Missing Egyptair Jet: Airbus A320 Has 'Excellent Safety Record'

The Airbus A320 has been involved in several high-profile incidents in recent years — but remains one of the safest commercial jetliners in the world.

One of the twin-engine planes takes off every 2.5 seconds somewhere on the planet. A workhorse jet, it is used by most U.S. airlines and more than 6,700 of them are in operation worldwide.

They include Egyptair Flight MS804 — which vanished from radar and crashed early Thursday while carrying a total of 66 passengers and crew from Paris to Cairo. Airbus said the missing Airbus A320 was made in 2003 and delivered to Egyptair in 2008, adding that the aircraft had accumulated around 48,000 flight hours.

The incident came after an 18-month period in which there have been at least six fatal incidents involving the A320 or its variants.

Most notable was the March 2015 crash of Germanwings Flight 9525, which was deliberately brought down by its co-pilot over the French Alps, killing all 150 people on board.

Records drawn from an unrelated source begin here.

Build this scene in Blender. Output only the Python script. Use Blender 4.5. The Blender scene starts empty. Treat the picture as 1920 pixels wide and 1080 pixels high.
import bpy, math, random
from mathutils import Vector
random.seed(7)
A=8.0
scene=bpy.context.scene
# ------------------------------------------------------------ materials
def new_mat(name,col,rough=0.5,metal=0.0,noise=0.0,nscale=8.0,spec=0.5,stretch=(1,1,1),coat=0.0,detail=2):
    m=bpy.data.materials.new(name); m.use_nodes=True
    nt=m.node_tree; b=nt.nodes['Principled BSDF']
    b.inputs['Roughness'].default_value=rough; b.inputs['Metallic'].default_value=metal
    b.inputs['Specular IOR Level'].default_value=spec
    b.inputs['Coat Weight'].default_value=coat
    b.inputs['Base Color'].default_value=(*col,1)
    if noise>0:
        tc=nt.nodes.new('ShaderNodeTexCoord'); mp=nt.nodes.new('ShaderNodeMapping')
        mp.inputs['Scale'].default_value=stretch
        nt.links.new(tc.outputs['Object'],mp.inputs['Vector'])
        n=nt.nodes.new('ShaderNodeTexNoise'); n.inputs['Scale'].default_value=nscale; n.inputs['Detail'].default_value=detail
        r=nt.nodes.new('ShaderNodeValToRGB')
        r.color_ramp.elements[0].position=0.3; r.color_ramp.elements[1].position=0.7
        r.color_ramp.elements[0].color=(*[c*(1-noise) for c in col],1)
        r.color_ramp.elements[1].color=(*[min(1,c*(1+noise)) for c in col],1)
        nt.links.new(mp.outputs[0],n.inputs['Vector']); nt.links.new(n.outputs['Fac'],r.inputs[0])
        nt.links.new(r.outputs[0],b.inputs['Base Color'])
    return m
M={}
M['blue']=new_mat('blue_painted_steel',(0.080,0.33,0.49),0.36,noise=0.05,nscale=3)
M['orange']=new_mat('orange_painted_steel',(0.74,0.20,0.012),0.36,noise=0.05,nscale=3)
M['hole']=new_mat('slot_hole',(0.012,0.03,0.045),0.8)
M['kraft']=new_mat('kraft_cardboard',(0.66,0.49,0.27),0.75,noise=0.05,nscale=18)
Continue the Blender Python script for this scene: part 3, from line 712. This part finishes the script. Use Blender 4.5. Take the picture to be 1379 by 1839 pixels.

Seven months later, ISIS claimed responsibility for bringing down an Airbus A321 — a variant of the A320 — flown by Russian airline Metrojet. All 224 passengers and crew were killed.

In Dec. 2014, 162 people died after the pilots of an AirAsia A320 struggled to deal with a computer failure that caused the aircraft to stall into the Java Sea.

In February, the Islamist extremist group al Shabab claimed responsibility for blasting a hole in the side of a Daallo Airlines A321 in Somalia — sucking out the suspected bomber but leaving the other passengers unharmed.

However, experts say the A320 remains remarkably safe.

To date, the fleet has completed some 180 million flight hours in more than 98 million flights.

An Aug. 2015 study by Boeing, Airbus' industry rival, said the A320 and its variants suffered a fatal crash just 0.14 times every 1 million flights — or one crash every 7 million journeys.

This puts in on a par with the Boeing 777, another airliner that has suffered several high-profile crashes but remains statistically safe.

"The A320 has an excellent safety record," Paul Hayes, director of safety and insurance at the U.K.-based Ascend Flightglobal Consultancy, told NBC News. "You have got to realize that while there are thousands of these aircraft and millions of flights, unfortunately there are losses."

Retired airline captain John Cox told MSNBC that the A320 is "an extremely reliable airplane."